Matteo Renzi resta a Bruxelles, "bloccato" dalla trattativa europea per scongiurare la Brexit. E c'è qualcuno che auspica che il consiglio europeo possa così andare per le lunghe da far saltare l'assemblea del Pd di domenica, convocata per regolamento ma senza un ordine del giorno specifico. Quindi molto a rischio deflagrazione per gli scontri tra correnti che, in tempi di legge sulle unioni civili, sono tornate a mettere paletti e richieste, anzi, nel caso dei cattodem renziani, hanno trovato nei diritti civili il loro battesimo. Già nell'ultima direzione Matteo Renzi era stato chiaro: fino al 2018, anno in cui si andrà a votare, io ho molto da fare e non ho alcuna intenzione di occuparmi dei giochi dentro il Pd.
Anche domenica chiamerà il partito "alla responsabilità di governare l'Italia dopo averla fatta uscire dalla crisi". Ma se è vero che il premier ostenta distacco rispetto alle divisioni del Pd, al Nazareno si ipotizzano scenari per rilanciare il partito anche in vista delle elezioni politiche. E una delle road map che si ipotizza prevede il referendum sulle riforme ad ottobre 2016 e l'anticipo del congresso del Pd, nel caso di vittoria del referendum, ad inizio 2017, molto prima dei tempi previsti per statuto. In questo modo, con una leadership consolidata, Renzi potrebbe mettere a tacere le correnti e ridimensionare il ruolo della sinistra interna. Anche perchè, in prospettiva 2018, i posizionamenti tra correnti sono destinati ad accentuarsi. Basta guardare la rissa scoppiata per le unioni civili che ha aggiunto al panorama dem una nuova area: i cattodem, che unisce i cattolici dell'area Franceschini ad alcuni fedelissimi renziani, come Rosa Maria Di Giorgi e Stefano Lepri. Lo scenario del congresso anticipato non sarà, però, al centro dell'assemblea di domenica anche se uno dei punti su cui batterà la minoranza di Roberto Speranza e di Gianni Cuperlo sarà la mancanza di una guida a comando del partito. "Nei passaggi decisivi su tutte le riforme fondamentali, come il jobs act, il ddl Boschi e ora le unioni civili - è il ragionamento della sinistra - il Pd va in mille pezzi. Questo perchè manca un dibattito democratico e stavolta, siccome Renzi non richiama ad una linea precisa sulle unioni civili, anche alcuni tra i suoi fedelissimi alzano la testa e siamo al caos". Il bersaniano Miguel Gotor smentisce categoricamente che la minoranza abbia chiesto a Renzi di mettere la fiducia sul ddl Cirinnà. "Queste favole in realtà - chiarisce il senatore bersaniano - servono a coprire gli errori commessi dalla maggioranza del Pd e le divisioni presenti nel mondo renziano che il premier ha scelto o si è mostrato incapace di governare".

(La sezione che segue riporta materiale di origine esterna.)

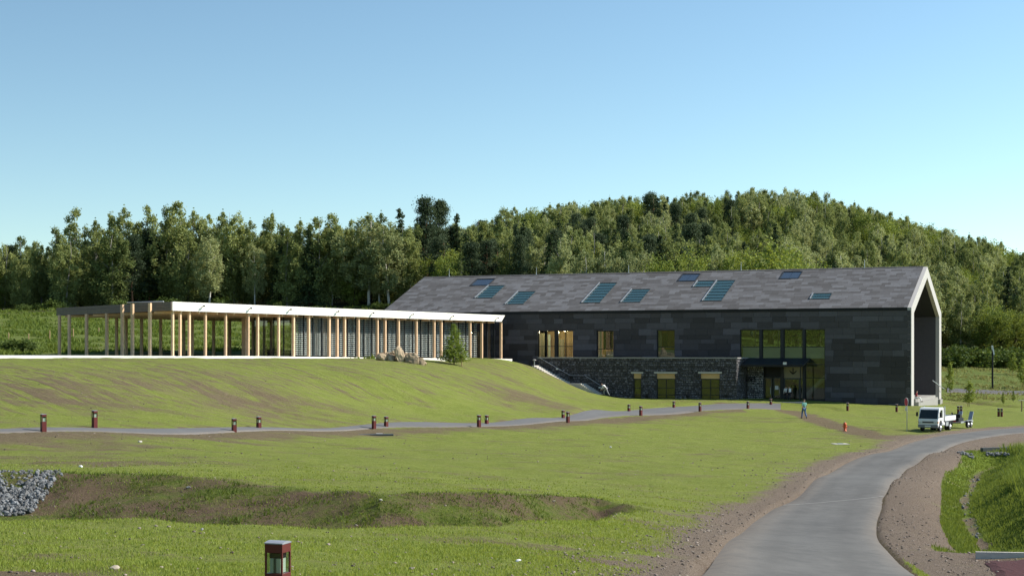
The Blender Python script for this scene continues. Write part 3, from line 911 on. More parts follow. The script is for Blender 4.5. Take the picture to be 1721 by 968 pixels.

L'accusa della sinistra al leader dem sulle unioni civili domenica sarà, insomma, quella di timidezza, di non buttarsi a corpo morto su una riforma proprio da lui promessa alle primarie. Attacco che Renzi respingerà al mittente, rivendicando il merito di aver portato per primo in Parlamento un dibattito e una riforma sulle unioni di fatto che l'Italia aspetta da sempre. E assicurando che nei punti-chiave, i diritti anche per le coppie omosessuali, la legge sarà portata a casa.